Historically, the neo-Nazis have had above-average success in Germany’s south-west since its foundation, because they can feast on long-standing and deeply engraved far-right ideological mentalities – especially in rural Christian-conservative regions. Yet the AfD’s 19% also means that 81% did not vote fascist.
And indeed, surveys show that 60% believe the AfD endangers democracy and the rule of law; 72% do not want to see the AfD in government. On the downside, 25% are in favor of government participation by the AfD.
Beyond all this, the neo-Nazis remain the most unpopular party and politically isolated – even if it would be mathematically sufficient to create a so-called hazelnut coalition government consisting of black (CDU) and brown (neo-Nazi).
However, the normalization of neo-Nazism is progressing. Worse, 47% of AfD voters said they voted for the extreme right out of conviction. The would-like-to-be strongman Markus Frohnmaier was mentioned by only 18% of AfD voters as important for their decision.

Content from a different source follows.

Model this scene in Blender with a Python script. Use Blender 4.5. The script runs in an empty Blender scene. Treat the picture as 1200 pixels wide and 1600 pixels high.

65% stated that the AfD’s party program – with its neo-liberal and deeply racist ideology – was important, while only 9% mentioned long-term party loyalty.
The age distribution for the AfD shows an inverted “U”. The AfD scored below average at both ends of the age spectrum – among the over-70s and the 16–24-year-olds. The AfD achieved its best results among the 35–44-year-olds and the 25–34-year-olds. The 60–69-year-olds are at 18%, making the neo-fascist AfD a party of middle-aged to older men.
Across occupational groups, workers vote for the party with above-average frequency (34%), the self-employed are represented at an average of 18%, and pensioners are represented at a below-average rate of 13%. In other words, the AfD is a party of middle-aged men not yet having reached pension age.
One of the most common constants is the gender-specific trend that the AfD is more often chosen by men and less by women. The neo-fascist AfD also performed more strongly in smaller municipalities under 100,000 inhabitants and worse in large cities with above 100,000 inhabitants.
In terms of ideological movements, one can say that when conservatives copy AfD positions – racism and ethnic cleansing (framed as “re-migration”) – the original (the AfD) benefits, not the copy (the conservative CDU).
In addition, the AfD benefited (26%) from non-voters. Meanwhile, 39% of AfD voters said that they had already voted for the neo-Nazis in the last state election. The election once again showed that neo-Nazi extremism is not exclusively an East-German problem.
Despite this record result in Baden-Württemberg, it is only the second-best result so far in a West-German state. In neighbouring Hessen, the AfD entered the state parliament with 18.4% in 2023 – close to Haffner’s standard 20% for Hitler’s Nazis during the 1930s.
Looking east, the AfD achieved its highest result in any state election in Thuringia – the Mustergau – in 2024 with 33%.
Yet there is also the environmental-progressive Baden-Württemberg. A visit to the city of Freiburg is instructive (Green: 42% and The Left: 18%). Party membership for Germany’s progressives – the Left – in Freiburg jumped from just 300 in 2023 to today’s 1,200. Meanwhile, Freiburg is also a Green stronghold. In Freiburg, the neo-fascist AfD is viewed as something for “people with half a brain.”